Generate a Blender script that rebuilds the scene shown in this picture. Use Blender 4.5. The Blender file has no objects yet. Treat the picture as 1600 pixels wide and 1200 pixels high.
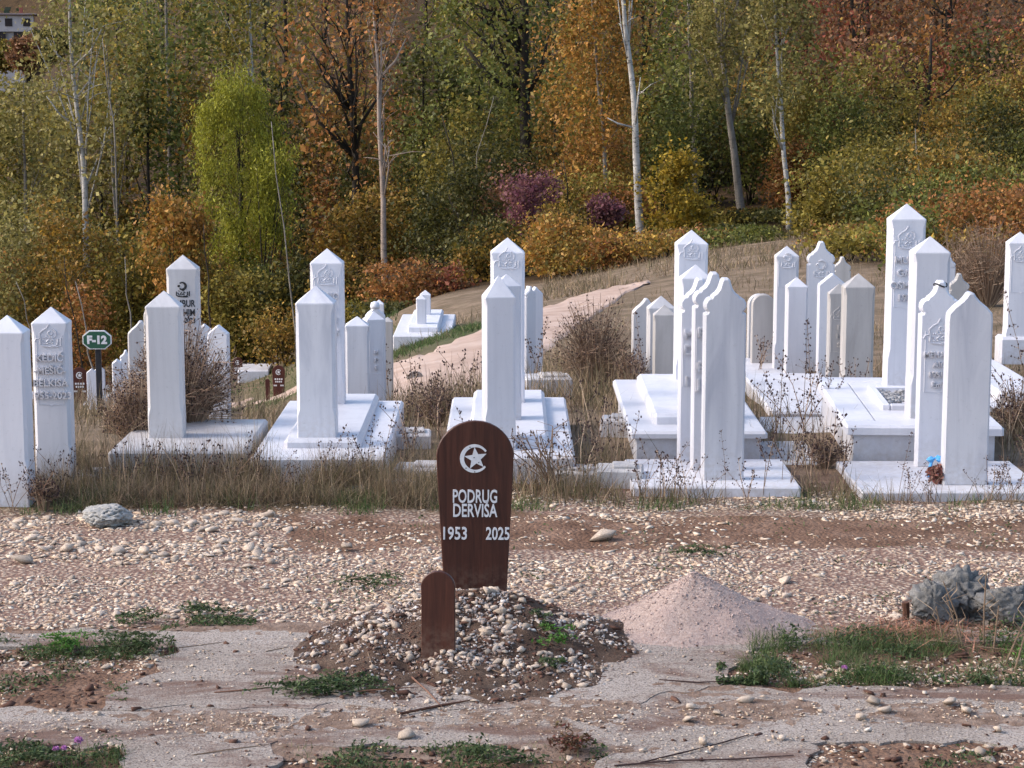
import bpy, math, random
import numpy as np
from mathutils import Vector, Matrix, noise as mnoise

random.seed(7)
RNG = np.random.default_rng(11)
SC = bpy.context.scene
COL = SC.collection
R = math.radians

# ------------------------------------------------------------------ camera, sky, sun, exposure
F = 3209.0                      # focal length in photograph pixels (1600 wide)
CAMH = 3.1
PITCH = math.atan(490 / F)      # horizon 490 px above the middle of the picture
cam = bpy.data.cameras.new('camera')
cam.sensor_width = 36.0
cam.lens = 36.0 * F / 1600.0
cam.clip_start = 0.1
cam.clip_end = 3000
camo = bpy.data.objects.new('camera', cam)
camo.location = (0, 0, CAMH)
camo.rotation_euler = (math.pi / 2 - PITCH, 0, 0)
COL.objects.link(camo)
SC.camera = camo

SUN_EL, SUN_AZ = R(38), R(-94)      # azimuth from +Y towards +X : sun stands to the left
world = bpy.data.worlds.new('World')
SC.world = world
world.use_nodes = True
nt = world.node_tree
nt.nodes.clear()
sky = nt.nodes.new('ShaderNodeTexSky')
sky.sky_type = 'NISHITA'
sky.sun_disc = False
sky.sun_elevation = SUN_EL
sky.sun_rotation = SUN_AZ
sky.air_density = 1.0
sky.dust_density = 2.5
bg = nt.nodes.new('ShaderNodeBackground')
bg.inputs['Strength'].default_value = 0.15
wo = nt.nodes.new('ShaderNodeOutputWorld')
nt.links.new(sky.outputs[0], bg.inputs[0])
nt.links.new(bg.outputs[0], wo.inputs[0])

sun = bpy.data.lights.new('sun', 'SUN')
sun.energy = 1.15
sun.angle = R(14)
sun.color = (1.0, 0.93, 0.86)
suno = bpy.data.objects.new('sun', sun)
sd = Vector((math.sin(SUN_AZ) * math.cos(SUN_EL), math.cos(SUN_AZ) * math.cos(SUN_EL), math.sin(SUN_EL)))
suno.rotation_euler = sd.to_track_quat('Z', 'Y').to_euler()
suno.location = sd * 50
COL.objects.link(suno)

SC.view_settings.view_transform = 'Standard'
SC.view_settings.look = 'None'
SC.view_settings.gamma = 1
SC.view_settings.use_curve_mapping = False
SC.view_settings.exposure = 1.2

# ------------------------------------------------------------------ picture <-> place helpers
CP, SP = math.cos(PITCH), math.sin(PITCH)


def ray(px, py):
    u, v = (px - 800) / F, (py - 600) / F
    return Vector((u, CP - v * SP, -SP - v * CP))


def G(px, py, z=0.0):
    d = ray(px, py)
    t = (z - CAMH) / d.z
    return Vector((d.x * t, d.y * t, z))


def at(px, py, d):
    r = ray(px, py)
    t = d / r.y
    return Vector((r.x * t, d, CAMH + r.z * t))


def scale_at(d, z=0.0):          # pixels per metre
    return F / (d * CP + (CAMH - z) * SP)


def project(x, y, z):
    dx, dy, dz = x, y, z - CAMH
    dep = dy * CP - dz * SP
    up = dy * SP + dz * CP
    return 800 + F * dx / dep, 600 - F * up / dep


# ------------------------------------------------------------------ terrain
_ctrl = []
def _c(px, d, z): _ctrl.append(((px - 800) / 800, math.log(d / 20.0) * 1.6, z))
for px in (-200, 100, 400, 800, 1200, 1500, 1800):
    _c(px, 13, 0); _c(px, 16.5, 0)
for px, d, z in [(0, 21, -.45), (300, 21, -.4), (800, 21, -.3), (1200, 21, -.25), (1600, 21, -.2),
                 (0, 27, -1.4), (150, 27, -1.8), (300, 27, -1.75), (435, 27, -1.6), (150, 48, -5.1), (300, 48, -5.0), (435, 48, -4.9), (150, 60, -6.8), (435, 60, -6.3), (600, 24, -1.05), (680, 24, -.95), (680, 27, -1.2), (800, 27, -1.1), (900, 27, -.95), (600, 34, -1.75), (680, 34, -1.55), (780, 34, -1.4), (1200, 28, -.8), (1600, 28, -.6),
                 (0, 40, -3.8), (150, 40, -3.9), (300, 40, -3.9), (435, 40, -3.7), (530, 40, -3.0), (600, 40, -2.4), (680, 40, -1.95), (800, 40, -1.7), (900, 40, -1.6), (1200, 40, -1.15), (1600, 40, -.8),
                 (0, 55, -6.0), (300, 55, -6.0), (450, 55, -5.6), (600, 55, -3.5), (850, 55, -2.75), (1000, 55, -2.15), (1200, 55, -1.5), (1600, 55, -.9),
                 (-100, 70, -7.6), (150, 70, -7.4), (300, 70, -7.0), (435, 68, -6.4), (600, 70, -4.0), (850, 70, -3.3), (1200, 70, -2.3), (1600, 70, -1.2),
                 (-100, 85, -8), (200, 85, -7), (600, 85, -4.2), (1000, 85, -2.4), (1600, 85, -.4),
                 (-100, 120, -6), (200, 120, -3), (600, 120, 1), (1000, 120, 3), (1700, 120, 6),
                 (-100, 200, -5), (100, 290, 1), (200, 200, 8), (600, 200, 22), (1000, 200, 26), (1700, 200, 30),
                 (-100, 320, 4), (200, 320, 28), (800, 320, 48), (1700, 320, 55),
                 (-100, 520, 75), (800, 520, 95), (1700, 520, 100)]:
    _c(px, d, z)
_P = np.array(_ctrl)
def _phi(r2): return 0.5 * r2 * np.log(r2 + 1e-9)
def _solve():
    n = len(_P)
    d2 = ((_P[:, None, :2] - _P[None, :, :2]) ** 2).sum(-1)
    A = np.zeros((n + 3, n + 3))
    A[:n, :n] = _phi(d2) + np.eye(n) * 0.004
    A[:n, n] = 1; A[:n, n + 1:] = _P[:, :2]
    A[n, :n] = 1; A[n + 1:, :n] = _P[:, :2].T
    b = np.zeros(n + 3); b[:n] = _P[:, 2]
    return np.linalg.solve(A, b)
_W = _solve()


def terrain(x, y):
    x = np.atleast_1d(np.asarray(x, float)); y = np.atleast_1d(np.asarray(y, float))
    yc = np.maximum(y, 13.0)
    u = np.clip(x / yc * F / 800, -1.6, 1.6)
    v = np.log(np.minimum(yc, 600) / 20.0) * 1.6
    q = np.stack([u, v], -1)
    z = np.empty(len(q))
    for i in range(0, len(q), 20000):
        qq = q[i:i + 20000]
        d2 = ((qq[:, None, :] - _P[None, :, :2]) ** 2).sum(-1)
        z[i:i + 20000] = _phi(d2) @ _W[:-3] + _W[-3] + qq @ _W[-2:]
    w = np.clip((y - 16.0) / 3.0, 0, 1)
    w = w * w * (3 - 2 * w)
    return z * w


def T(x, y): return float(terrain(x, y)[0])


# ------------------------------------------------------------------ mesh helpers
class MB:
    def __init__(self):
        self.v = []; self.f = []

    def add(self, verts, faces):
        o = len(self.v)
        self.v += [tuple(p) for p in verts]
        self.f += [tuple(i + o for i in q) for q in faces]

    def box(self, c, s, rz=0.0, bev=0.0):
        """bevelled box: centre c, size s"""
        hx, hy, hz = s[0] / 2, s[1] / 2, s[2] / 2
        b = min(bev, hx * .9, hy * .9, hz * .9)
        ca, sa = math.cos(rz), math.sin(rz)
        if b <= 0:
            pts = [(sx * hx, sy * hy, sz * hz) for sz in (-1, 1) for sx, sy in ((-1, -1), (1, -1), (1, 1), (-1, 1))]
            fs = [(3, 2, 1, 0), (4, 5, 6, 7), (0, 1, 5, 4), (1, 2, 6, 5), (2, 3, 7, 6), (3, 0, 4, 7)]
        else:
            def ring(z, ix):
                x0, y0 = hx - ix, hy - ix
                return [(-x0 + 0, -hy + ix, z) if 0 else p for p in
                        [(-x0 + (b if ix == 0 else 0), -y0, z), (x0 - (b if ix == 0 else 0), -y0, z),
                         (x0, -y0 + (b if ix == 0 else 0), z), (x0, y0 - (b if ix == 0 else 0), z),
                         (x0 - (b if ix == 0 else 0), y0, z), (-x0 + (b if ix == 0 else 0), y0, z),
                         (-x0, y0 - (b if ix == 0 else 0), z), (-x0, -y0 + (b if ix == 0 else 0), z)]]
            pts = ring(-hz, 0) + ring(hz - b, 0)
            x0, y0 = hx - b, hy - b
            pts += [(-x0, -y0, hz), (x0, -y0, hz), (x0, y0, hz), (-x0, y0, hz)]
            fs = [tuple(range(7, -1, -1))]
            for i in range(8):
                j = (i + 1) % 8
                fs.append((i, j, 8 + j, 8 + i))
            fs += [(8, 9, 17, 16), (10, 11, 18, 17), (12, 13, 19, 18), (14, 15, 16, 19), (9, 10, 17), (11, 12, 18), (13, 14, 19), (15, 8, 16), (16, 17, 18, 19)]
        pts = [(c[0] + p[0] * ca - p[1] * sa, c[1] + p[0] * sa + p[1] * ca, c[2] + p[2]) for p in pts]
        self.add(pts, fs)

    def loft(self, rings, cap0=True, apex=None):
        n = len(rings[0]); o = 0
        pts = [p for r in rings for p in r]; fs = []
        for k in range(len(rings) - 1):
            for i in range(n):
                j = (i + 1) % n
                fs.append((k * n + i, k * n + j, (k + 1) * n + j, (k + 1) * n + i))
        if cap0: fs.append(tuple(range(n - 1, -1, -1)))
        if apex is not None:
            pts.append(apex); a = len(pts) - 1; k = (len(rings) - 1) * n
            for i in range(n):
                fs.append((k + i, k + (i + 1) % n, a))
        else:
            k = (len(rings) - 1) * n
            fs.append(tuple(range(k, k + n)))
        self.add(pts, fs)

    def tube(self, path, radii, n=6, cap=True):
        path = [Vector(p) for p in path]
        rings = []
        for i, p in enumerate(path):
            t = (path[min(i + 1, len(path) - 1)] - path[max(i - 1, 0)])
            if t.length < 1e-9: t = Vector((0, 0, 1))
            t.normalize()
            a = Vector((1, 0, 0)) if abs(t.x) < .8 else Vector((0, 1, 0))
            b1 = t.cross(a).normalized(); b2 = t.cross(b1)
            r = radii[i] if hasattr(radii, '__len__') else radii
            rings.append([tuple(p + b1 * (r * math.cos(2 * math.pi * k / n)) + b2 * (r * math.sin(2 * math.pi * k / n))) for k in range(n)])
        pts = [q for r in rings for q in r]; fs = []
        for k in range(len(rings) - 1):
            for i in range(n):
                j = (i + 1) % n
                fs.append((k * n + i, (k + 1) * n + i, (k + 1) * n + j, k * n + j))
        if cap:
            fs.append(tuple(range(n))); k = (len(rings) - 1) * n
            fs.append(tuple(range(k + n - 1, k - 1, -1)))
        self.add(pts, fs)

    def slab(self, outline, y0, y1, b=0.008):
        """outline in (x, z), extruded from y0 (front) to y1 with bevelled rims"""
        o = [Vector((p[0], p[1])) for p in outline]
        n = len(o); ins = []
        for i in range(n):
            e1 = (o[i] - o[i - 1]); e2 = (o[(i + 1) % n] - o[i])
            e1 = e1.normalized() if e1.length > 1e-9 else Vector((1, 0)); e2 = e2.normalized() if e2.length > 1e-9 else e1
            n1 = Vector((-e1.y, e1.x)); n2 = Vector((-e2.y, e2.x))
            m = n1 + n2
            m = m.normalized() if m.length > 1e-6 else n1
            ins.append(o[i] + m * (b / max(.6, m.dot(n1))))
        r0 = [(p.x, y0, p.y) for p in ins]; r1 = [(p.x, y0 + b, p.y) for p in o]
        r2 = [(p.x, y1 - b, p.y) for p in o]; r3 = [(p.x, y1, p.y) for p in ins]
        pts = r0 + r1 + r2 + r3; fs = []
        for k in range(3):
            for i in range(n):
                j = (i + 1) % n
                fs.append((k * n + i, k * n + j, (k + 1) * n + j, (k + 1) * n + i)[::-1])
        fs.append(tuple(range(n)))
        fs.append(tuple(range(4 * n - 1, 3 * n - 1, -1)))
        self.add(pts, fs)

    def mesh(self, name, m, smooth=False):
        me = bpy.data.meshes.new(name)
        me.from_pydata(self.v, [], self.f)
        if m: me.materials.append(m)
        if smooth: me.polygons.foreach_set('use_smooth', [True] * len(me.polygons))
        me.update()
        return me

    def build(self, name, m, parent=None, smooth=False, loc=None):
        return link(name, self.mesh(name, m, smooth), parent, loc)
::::
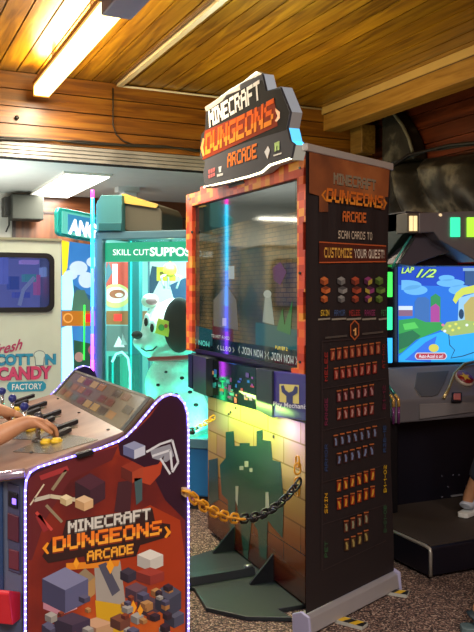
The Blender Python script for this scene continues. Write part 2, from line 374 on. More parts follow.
::::
Copy out only the lines from the one containing "Generate a Blender" through the one containing "R = math.radians", exactly, with both ends. Any picture is left out.

Generate a Blender script that rebuilds the scene shown in this picture. Use Blender 4.5. The Blender file has no objects yet. Treat the picture as 1600 pixels wide and 1200 pixels high.
import bpy, math, random
import numpy as np
from mathutils import Vector, Matrix, noise as mnoise

random.seed(7)
RNG = np.random.default_rng(11)
SC = bpy.context.scene
COL = SC.collection
R = math.radians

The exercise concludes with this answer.